Dataset content>
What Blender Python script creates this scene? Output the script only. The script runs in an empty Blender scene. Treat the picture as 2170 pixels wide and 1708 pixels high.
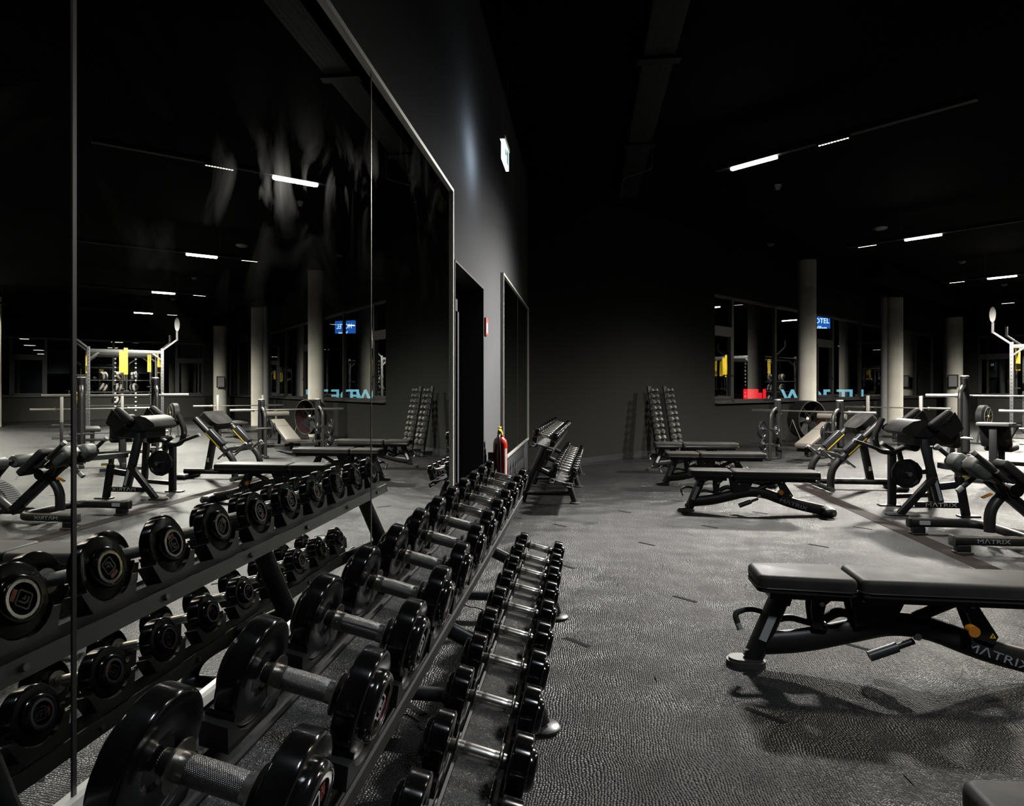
import bpy, bmesh, math, random
from mathutils import Vector, Matrix, Euler
random.seed(7)
PI = math.pi
R = math.radians
SC = bpy.context.scene
COL = SC.collection

# ------------------------------------------------------------------ camera
YAW = math.atan(155 / 1355)
cam_d = bpy.data.cameras.new('camera')
cam_d.sensor_fit = 'HORIZONTAL'
cam_d.sensor_width = 36.0
cam_d.lens = 36.0 * 1355 / 2170
cam_d.shift_y = -(854 - 825) / 2170
cam_d.clip_end = 300
cam = bpy.data.objects.new('camera', cam_d)
cam.location = (0.9, 0.0, 1.3)
cam.rotation_euler = (PI / 2, 0, YAW)
COL.objects.link(cam)
SC.camera = cam

# ------------------------------------------------------------------ world, exposure
world = bpy.data.worlds.new('night')
SC.world = world
world.use_nodes = True
world.node_tree.nodes['Background'].inputs[0].default_value = (0.10, 0.13, 0.2, 1)
world.node_tree.nodes['Background'].inputs[1].default_value = 0.002
SC.view_settings.view_transform = 'Standard'
SC.view_settings.look = 'None'
SC.view_settings.gamma = 1.0
SC.view_settings.use_curve_mapping = False
SC.view_settings.exposure = 0.85
SC.cycles.max_bounces = 6
SC.cycles.diffuse_bounces = 0
SC.cycles.glossy_bounces = 3
SC.cycles.transparent_max_bounces = 12
SC.cycles.sample_clamp_indirect = 4.0
SC.cycles.adaptive_threshold = 0.03

# the building's grid stands at 49 degrees to the mirror wall
GA = R(49)
W = Vector((math.cos(GA), math.sin(GA), 0))
N = Vector((W.y, -W.x, 0))
WALL0 = Vector((0, 10.28, 0))

# ------------------------------------------------------------------ lamps of the trunking: photometry
LAMP_Z = 4.11
LAMPS = [  # centre, watt, colour; the weaker ones hang out of view
    ((2.98, 8.24), 1080, (1.0, 0.965, 0.91)),
    ((7.11, 12.62), 1250, (1.0, 0.95, 0.86)),
    ((11.3, 17.35), 1100, (1.0, 0.95, 0.86)),
    ((15.3, 21.9), 850, (1.0, 0.95, 0.86)),
    ((2.44, 0.75), 190, (0.86, 0.93, 1.0)),
    ((6.40, 5.30), 240, (1.0, 0.86, 0.68)),
    ((10.5, 9.65), 380, (1.0, 0.93, 0.82)),
    ((14.7, 14.4), 380, (1.0, 0.95, 0.86)),
    ((18.7, 18.9), 300, (1.0, 0.95, 0.86)),
]
for i, (c, wtt, colr) in enumerate(LAMPS):
    ld = bpy.data.lights.new('trunking_lamp_light', 'AREA')
    ld.shape = 'RECTANGLE'; ld.size = 0.58; ld.size_y = 0.05
    ld.energy = wtt; ld.color = colr
    ld.use_nodes = True
    nt = ld.node_tree
    em = next(n for n in nt.nodes if n.type == 'EMISSION')
    g = nt.nodes.new('ShaderNodeNewGeometry')
    dt = nt.nodes.new('ShaderNodeVectorMath'); dt.operation = 'DOT_PRODUCT'
    dt.inputs[1].default_value = N
    nt.links.new(g.outputs['Incoming'], dt.inputs[0])
    sq = nt.nodes.new('ShaderNodeMath'); sq.operation = 'POWER'; sq.inputs[1].default_value = 2
    ab = nt.nodes.new('ShaderNodeMath'); ab.operation = 'ABSOLUTE'
    nt.links.new(dt.outputs['Value'], ab.inputs[0]); nt.links.new(ab.outputs[0], sq.inputs[0])
    om = nt.nodes.new('ShaderNodeMath'); om.operation = 'SUBTRACT'; om.inputs[0].default_value = 1.0
    nt.links.new(sq.outputs[0], om.inputs[1])
    pw = nt.nodes.new('ShaderNodeMath'); pw.operation = 'POWER'; pw.inputs[1].default_value = 3.6
    nt.links.new(om.outputs[0], pw.inputs[0])
    sx = nt.nodes.new('ShaderNodeSeparateXYZ'); nt.links.new(g.outputs['Incoming'], sx.inputs[0])
    az = nt.nodes.new('ShaderNodeMath'); az.operation = 'ABSOLUTE'; nt.links.new(sx.outputs[2], az.inputs[0])
    cz = nt.nodes.new('ShaderNodeValToRGB')      # batwing distribution of the lens, over the cosine from straight down
    el = cz.color_ramp.elements
    el[0].position = 0.12; el[0].color = (0, 0, 0, 1); el[1].position = 1.0; el[1].color = (0.24, 0.24, 0.24, 1)
    for p_, v_ in ((0.20, 0.05), (0.30, 0.24), (0.45, 0.85), (0.57, 1.0), (0.75, 0.62)):
        e_ = el.new(p_); e_.color = (v_, v_, v_, 1)
    nt.links.new(az.outputs[0], cz.inputs[0])
    fm = nt.nodes.new('ShaderNodeMath'); fm.operation = 'MULTIPLY'; nt.links.new(pw.outputs[0], fm.inputs[0]); nt.links.new(cz.outputs[0], fm.inputs[1])
    nt.links.new(fm.outputs[0], em.inputs['Strength'])
    lo = bpy.data.objects.new('trunking_lamp_light', ld)
    lo.location = (c[0], c[1], LAMP_Z - 0.024)
    lo.rotation_euler = (0, 0, math.atan2(N.y, N.x))
    COL.objects.link(lo)

# ------------------------------------------------------------------ materials
MAT = {}
def mat(name, base=(0.02, 0.02, 0.02), rough=0.4, metal=0.0, spec=0.5, emit=None, es=0.0, coat=0.0):
    m = bpy.data.materials.new(name); m.use_nodes = True
    b = m.node_tree.nodes['Principled BSDF']
    b.inputs['Base Color'].default_value = (*base, 1)
    b.inputs['Roughness'].default_value = rough
    b.inputs['Metallic'].default_value = metal
    b.inputs['Specular IOR Level'].default_value = spec
    b.inputs['Coat Weight'].default_value = coat
    b.inputs['Coat Roughness'].default_value = 0.03
    if emit:
        b.inputs['Emission Color'].default_value = (*emit, 1)
        b.inputs['Emission Strength'].default_value = es
    MAT[name] = m
    return m
def nodes(m):
    return m.node_tree.nodes, m.node_tree.links, m.node_tree.nodes['Principled BSDF']
def noise_bump(m, scale, strength, dist=0.002, coord='Object', detail=3, rough_var=None, col_var=None):
    ns, lk, b = nodes(m)
    tc = ns.new('ShaderNodeTexCoord')
    tx = ns.new('ShaderNodeTexNoise'); tx.inputs['Scale'].default_value = scale; tx.inputs['Detail'].default_value = detail
    lk.new(tc.outputs[coord], tx.inputs['Vector'])
    if strength:
        bp = ns.new('ShaderNodeBump'); bp.inputs['Strength'].default_value = strength; bp.inputs['Distance'].default_value = dist
        lk.new(tx.outputs['Fac'], bp.inputs['Height']); lk.new(bp.outputs['Normal'], b.inputs['Normal'])
    t2 = None
    for var, inp in ((rough_var, 'Roughness'), (col_var, 'Base Color')):
        if var is None: continue
        if t2 is None:
            t2 = ns.new('ShaderNodeTexNoise'); t2.inputs['Scale'].default_value = var[2]; t2.inputs['Detail'].default_value = 5
            lk.new(tc.outputs[coord], t2.inputs['Vector'])
        rp = ns.new('ShaderNodeValToRGB')
        rp.color_ramp.elements[0].position = 0.3; rp.color_ramp.elements[1].position = 0.7
        f = lambda v: (*v, 1) if isinstance(v, tuple) else (v, v, v, 1)
        rp.color_ramp.elements[0].color = f(var[0]); rp.color_ramp.elements[1].color = f(var[1])
        lk.new(t2.outputs['Fac'], rp.inputs['Fac']); lk.new(rp.outputs['Color'], b.inputs[inp])
    return m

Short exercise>
Pick out the lines containing the string "scene" and show them.

Full answer>
What Blender Python script creates this scene? Output the script only. The script runs in an empty Blender scene. Treat the picture as 2170 pixels wide and 1708 pixels high.
SC = bpy.context.scene